Friday, August 5, 2016

Off-Broadway Review—Richard Strand's “Butler”

Written by Richard Strand; directed by Joseph Discher
Performances through August 28, 2016
59 E 59 Theatres, 59 East 59th Street, New York, NY

Williams and Adamson in Butler (photo: Carol Rosegg)

On the heels of J.T. Rogers’s Oslo—a splendid three-hour historical drama as riveting and absorbing as the best thrillers—comes Richard Strand’s Butler, which, though more modest in scope (and length: it’s about two hours), is an accomplished dramatization of actual events that’s exciting and immediate.

Although his subject—the Civil War—is more remote than the 1993 Oslo Peace Accords between Israel and Palestine, Strand invests Butler with passion and incisiveness, and his good old-fashioned dramaturgy makes for an intelligent and thought-provoking play.

Butler’s eponymous Union Major General protagonist—who has just taken over Virginia’s Fort Monroe at the beginning of the War Between the States in the spring of 1861—must immediately deal with a burgeoning crisis: should he return three slaves who escaped from the Confederate army and came to the fort to find shelter—and, they hope, freedom—in the hands of the Union army?

Strand is able, in the space of two hours, to bring to life each of his characters—Butler, escaped slave Shepard Mallory, Butler’s adjutant Lieutenant Kelly, and the Confederate Major Cary, who arrives to take the slaves back—and allow them to argue succinctly (if at times wrongheadedly) about their own points of view on slavery and property, secession and the war, and President Lincoln’s directive governing the return of escaped slaves.

At times, Strand doesn’t entirely trust his material, allowing his characters to banter aimlessly like a TV sitcom, but such occasional flat stretches don’t hurt the drama’s forward momentum. For the most part, the dialogue feels real and true, not simply sounding like mouthpieces of the author, who finds levity enough to balance the serious subjects under discussion.

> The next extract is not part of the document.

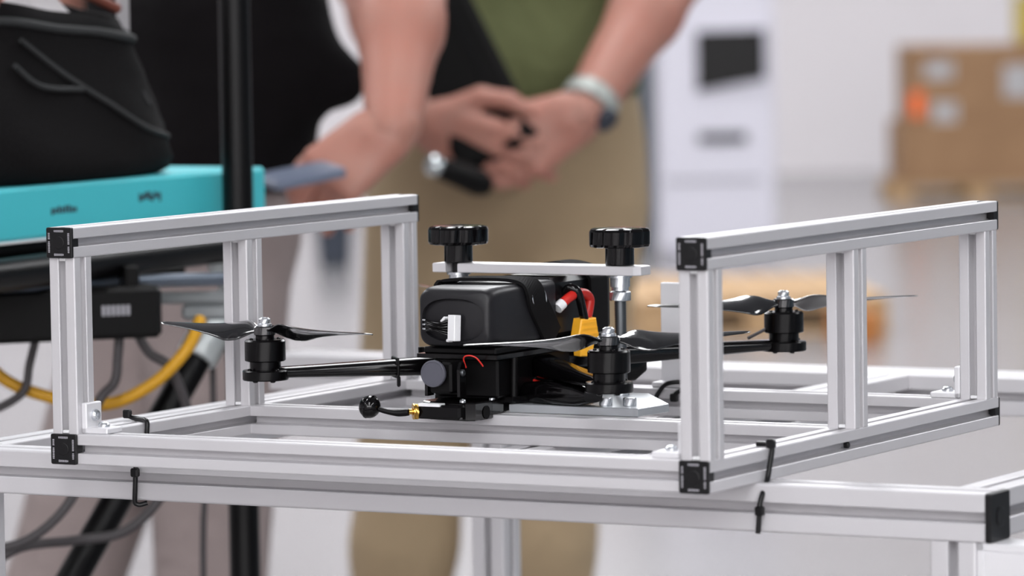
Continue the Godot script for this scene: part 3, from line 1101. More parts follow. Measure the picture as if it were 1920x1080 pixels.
func strap(called: String, label: String, pts: Array, width: float, ring: bool) -> void:
	var t := jthing(called, label, "strap", pts[0])
	var path := []
	for p in pts: path.append(m(p.x, p.y, p.z))
	path = smooth_path(path, 5)
	var rings := []
	for i in path.size():
		var tg: Vector3 = (path[mini(i + 1, path.size() - 1)] - path[maxi(i - 1, 0)]).normalized()
		var side := Vector3.FORWARD
		side = (side - tg * side.dot(tg)).normalized()
		var nrm := side.cross(tg)
		var r := PackedVector3Array()
		for v in [Vector2(-0.5, -1), Vector2(-0.5, 1), Vector2(0.5, 1), Vector2(0.5, -1)]:
			r.append(path[i] + side * v.x * width * 0.001 + nrm * v.y * 0.0011)
		if (r[0] - path[i]).cross(r[1] - path[i]).dot(tg) < 0: r.reverse()
		rings.append(r)
	var st := new_st()
	loft(st, rings, false)
	part("webbing", st, M.web, t)
	if ring:
		var s2 := new_st()
		for s in [-1, 1]:
			tube(s2, smooth_path([m(221.0, 99.5, 262 + s * 9), m(221.8, 95, 262.6 + s * 9.6), m(221.2, 91, 264 + s * 8.5)], 4), 0.0008, 6)
		tube(s2, [m(221.2, 91, 255.5), m(221.2, 90.5, 272.5)], 0.0008, 6)
		part("ring", s2, M.steel, t, "bright metal ring")

# flat cable tie along a path, with its head at one of the points
func tie(called: String, label: String, runs: Array, heads: Array) -> void:
	var t := jthing(called, label, "cable tie", runs[0][0], "")
	for run in runs:
		var path := []
		for p in run: path.append(m(p.x, p.y, p.z))
		var st := new_st()
		tube(st, smooth_path(path, 4), 0.0017, 8)
		part("strap", st, M.tie, t)
	for h in heads:
		var s2 := new_st()
		box(s2, m(h.x, h.y, h.z), Vector3(5.6, 5.8, 4.6) * 0.001, 0.0009, Transform3D())
		part("head", s2, M.tie, t)

func ties() -> void:
	tie("cable_tie", "black cable tie hanging down the bench beam below the left gate", [[Vector3(25, 2, 63), Vector3(24.8, -8, 61.8), Vector3(24.0, -22, 61.8), Vector3(23.2, -30.5, 62.3), Vector3(24, -32.2, 63)], [Vector3(23.6, -32.0, 63), Vector3(26, -32.8, 64), Vector3(30, -31.6, 67)]], [Vector3(24.6, -11.0, 61.2)])
	tie("cable_tie", "black cable tie looped over the left gate's bottom rail with its tail up", [[Vector3(-2.5, 24, 92), Vector3(3, 22.0, 92), Vector3(12, 21.6, 88), Vector3(19, 21.8, 83), Vector3(21.8, 19.8, 81), Vector3(22.0, 12, 80), Vector3(22.0, 2, 80)]], [Vector3(-1.5, 24.4, 92)])
	tie("cable_tie", "long black cable tie on the outer face of the right gate's bottom rail", [[Vector3(470, 21.6, 90), Vector3(478, 21.8, 88), Vector3(482.6, 20.6, 85), Vector3(483.2, 11, 80.5), Vector3(483.4, 0.5, 75.6), Vector3(485.5, -6, 65), Vector3(485, -12, 62.0), Vector3(484.8, -17, 61.8)], [Vector3(484.8, -17, 61.8), Vector3(483.4, -30.4, 62.0)]], [Vector3(481.5, 22.6, 85.7), Vector3(485, -16.5, 61.5)])
	tie("cable_tie", "black cable tie with a curled tail on the rear cross rail", [[Vector3(224, 8, 422.6), Vector3(227, 13, 422.2), Vector3(231, 18.5, 421.6), Vector3(236, 23.4, 421.6), Vector3(244, 25.0, 424), Vector3(252, 24.0, 430)], [Vector3(241, 12, 421.4), Vector3(244, 17, 421.2), Vector3(249, 20, 421.4)]], [Vector3(242.5, 14, 421.2)])

# =====================================================================
# pipe rack on the left with tray, bag, box and cables
# =====================================================================
func pipe(called: String, a: Vector3, b: Vector3, parent: Node, r := 0.0135, mt: Material = null) -> void:
	var st := new_st()
	tube(st, [a, b], r, 18)
	part(called, st, mt if mt else M.pipe, parent)

func joint(at: Vector3, dir: Vector3, parent: Node, l := 0.05, r := 0.0175) -> void:
	var st := new_st()
	var d := dir.normalized()
	tube(st, [at - d * l * 0.5, at - d * l * 0.46, at + d * l * 0.46, at + d * l * 0.5], [r * 0.9, r, r, r * 0.9], 18)
	tube(st, [at + d * l * 0.3, at + d * l * 0.34, at + d * l * 0.42, at + d * l * 0.46], [r, r * 1.18, r * 1.18, r], 18)
	part("joint", st, M.tee, parent)

func rack() -> void:
	var B := Vector3(-0.30, 0, -3.85)
	var t := thing("pipe_rack", "black pipe rack with chrome joints behind the left gate", "rack", Transform3D(Basis(), B))
	var f := func(x: float, y: float, z: float) -> Vector3: return Vector3(x, y, z) - B
	# upright at the front right corner, and the others of the rack out of sight
	pipe("upright", f.call(-0.2368, 0.04, -3.893), f.call(-0.2368, 1.62, -3.893), t)
	pipe("upright", f.call(-0.49, 0.04, -3.40), f.call(-0.49, 1.62, -3.40), t)
	pipe("upright", f.call(-0.80, 0.04, -4.24), f.call(-0.80, 1.62, -4.24), t)
	for p in [[-0.2368, -3.893], [-0.49, -3.40], [-0.80, -4.24]]:
		var sf := new_st()
		lathe(sf, [Vector2(0.03, 0), Vector2(0.03, 0.012), Vector2(0.016, 0.04)], 18, Transform3D(Basis(), f.call(p[0], 0, p[1])))
		part("foot", sf, M.pipe, t)
	pipe("shelf_rail", f.call(-0.49, 1.022, -3.40), f.call(-0.2368, 1.026, -3.893), t)
	pipe("shelf_rail", f.call(-0.80, 1.024, -4.24), f.call(-0.25, 1.024, -3.94), t)
	pipe("shelf_rail", f.call(-0.49, 1.022, -3.40), f.call(-0.80, 1.024, -4.24), t)
	pipe("lower_rail", f.call(-0.46, 1.012, -3.60), f.call(-0.232, 1.003, -3.80), t, 0.0058, M.rail_metal)
	pipe("brace", f.call(-0.25, 0.972, -3.905), f.call(-0.62, 0.33, -3.60), t)
	joint(f.call(-0.252, 1.022, -3.90), Vector3(0, 1, 0.05), t, 0.038, 0.0125)
	joint(f.call(-0.4275, 1.022, -3.58), Vector3(0, 1, 0), t, 0.036, 0.0125)
	joint(f.call(-0.262, 0.952, -3.893), Vector3(0.36, 0.64, -0.3), t, 0.058, 0.0185)
	joint(f.call(-0.243, 0.984, -3.90), Vector3(0.2, 1, 0), t, 0.03, 0.0135)
	var sb := new_st()
	box(sb, f.call(-0.272, 0.986, -3.82), Vector3(0.062, 0.010, 0.012), 0.002)
	box(sb, f.call(-0.262, 0.974, -3.82), Vector3(0.040, 0.014, 0.012), 0.003)
	part("clamp_block", sb, M.block_metal, t)
	# shelf board
	var ss := new_st()
	var sh := PackedVector2Array([Vector2(-0.485, 3.47), Vector2(-0.256, 3.905), Vector2(-0.79, 4.21)])
	var loc := PackedVector2Array()
	for v in sh: loc.append(Vector2(v.x - B.x, v.y + B.z))
	prism(ss, loc, 0.006, Transform3D(Basis(Vector3.RIGHT, Vector3.FORWARD, Vector3.UP), Vector3(0, 1.0385, 0)), 0.001)
	part("shelf_board", ss, M.black, t)
	var sk := new_st()
	var kd := Vector3(0.458, 0, -0.889)
	box(sk, Vector3(0.27, 0, -0.05), Vector3(0.50, 0.046, 0.012), 0.002, Transform3D(Basis(kd, Vector3.UP, kd.cross(Vector3.UP)), f.call(-0.485, 1.0145, -3.455)))
	part("shelf_apron", sk, M.black, t)

	# tray: long side runs along the rack's right face
	var a := Vector3(-0.485, 1.0455, -3.455)
	var e := Vector3(-0.2165, 1.0455, -3.976)
	var dir := (e - a).normalized()
	var tx := Transform3D(Basis(dir, Vector3.UP, dir.cross(Vector3.UP)), a)
	var L := a.distance_to(e)
	var tr := thing("flat_case", "flat turquoise plastic case lying on the black pipe rack", "case", tx)
	var st := new_st()
	box(st, Vector3(L / 2, 0.0235, -0.11), Vector3(L, 0.043, 0.22), 0.003)
	part("shell", st, M.teal, tr)
	var rim := new_st()
	box(rim, Vector3(L / 2, 0.001, -0.11), Vector3(L + 0.002, 0.002, 0.222), 0.0005)
	part("base_strip", rim, M.white, tr, "pale strip along the bottom edge")
	var pr := new_st()
	var rng := RandomNumberGenerator.new()
	rng.seed = 3
	for k in 9: box(pr, Vector3(0.375 + k * 0.004, 0.028 + rng.randf_range(-0.0015, 0.0015), 0.0), Vector3(0.003, rng.randf_range(0.004, 0.008), 0.0006), 0.0, Transform3D())
	part("print", pr, M.navy, tr, "small dark lettering on the side")
	pr = new_st()
	for k in 8: box(pr, Vector3(0.24 + k * 0.005, 0.024 + rng.randf_range(-0.0015, 0.0015), 0.0), Vector3(0.0034, rng.randf_range(0.004, 0.007), 0.0006), 0.0, Transform3D())
	part("print", pr, M.navy, tr, "small dark lettering on the side")
	bag()
	# black power box under the shelf
	var px := Transform3D(Basis(Vector3.UP, 0.35), Vector3(-0.400, 0.962, -3.70))
	var pb := thing("power_box", "flat black power box with a pale label under the rack shelf", "box", px)
	var s3 := new_st()
	box(s3, Vector3(0, 0.0215, 0), Vector3(0.205, 0.043, 0.09), 0.004)
	part("case", s3, M.black, pb)
	var s4 := new_st()
	for k in 6: box(s4, Vector3(0.052 + k * 0.0042, 0.024, 0.0452), Vector3(0.0028, 0.0085, 0.0006))
	part("label", s4, M.print, pb, "pale grey lettering")
	for s in [-1, 1]:
		var s5 := new_st()
		box(s5, Vector3(s * 0.08, 0.05, 0), Vector3(0.012, 0.018, 0.07), 0.001)
		part("hanger", s5, M.black, pb)
	# cables
	cable("yellow_cable", "thick yellow cable drooping in a loop below the black power box", M.cable_yellow, 0.0052, [Vector3(-0.455, 0.968, -3.73), Vector3(-0.428, 0.928, -3.735), Vector3(-0.385, 0.9095, -3.736), Vector3(-0.34, 0.9035, -3.735), Vector3(-0.30, 0.921, -3.736), Vector3(-0.272, 0.949, -3.74), Vector3(-0.262, 0.972, -3.76)])
	cable("grey_cable", "thin dark grey cable hanging left of the front left post", M.cable_grey, 0.0036, [Vector3(-0.395, 0.966, -3.72), Vector3(-0.402, 0.94, -3.72), Vector3(-0.409, 0.915, -3.72), Vector3(-0.44, 0.898, -3.72)])
	cable("grey_cable", "pair of dark grey cables hanging behind the yellow cable's bend", M.cable_grey, 0.004, [Vector3(-0.325, 0.966, -3.70), Vector3(-0.327, 0.945, -3.70), Vector3(-0.330, 0.925, -3.70), Vector3(-0.345, 0.905, -3.70), Vector3(-0.36, 0.84, -3.68), Vector3(-0.40, 0.80, -3.66), Vector3(-0.46, 0.79, -3.64)])
	cable("grey_cable", "dark grey cable slanting down to the right beside the chrome brace joint", M.cable_grey, 0.0042, [Vector3(-0.318, 0.968, -3.75), Vector3(-0.305, 0.945, -3.75), Vector3(-0.285, 0.928, -3.75), Vector3(-0.272, 0.87, -3.76), Vector3(-0.30, 0.82, -3.75), Vector3(-0.33, 0.795, -3.74), Vector3(-0.37, 0.79, -3.73), Vector3(-0.42, 0.785, -3.70), Vector3(-0.47, 0.74, -3.70)])
	cable("grey_cable", "thin grey cable hanging near the foot of the black upright pipe", M.cable_grey, 0.0028, [Vector3(-0.262, 0.95, -3.90), Vector3(-0.262, 0.84, -3.88), Vector3(-0.270, 0.79, -3.86), Vector3(-0.272, 0.60, -3.86)])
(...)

Smartly, Strand does not bend his subject matter to shoehorn in obvious parallels to our own continuing racial divide; audiences will tease out connections for themselves, as when Butler refuses Cary’s demand to return the slaves with a comment about the Confederacy’s hypocrisy: “Virginia has claimed to be no longer a part of the United States. She has made that claim and I will take her at her word.”

On Jessica L. Parks’s wonderfully detailed small-scale set of Butler’s office, Joseph Discher’s straightforward direction is complemented by a quartet of marvelous performances: David Stitler’s amusingly arrogant Major Cary, John G. Williams’ simultaneously confident and desperate Shepard Mallory, Benjamin Sterling’s likably bemused Kelly, and Ames Adamson’s enjoyably larger-than-life Major General.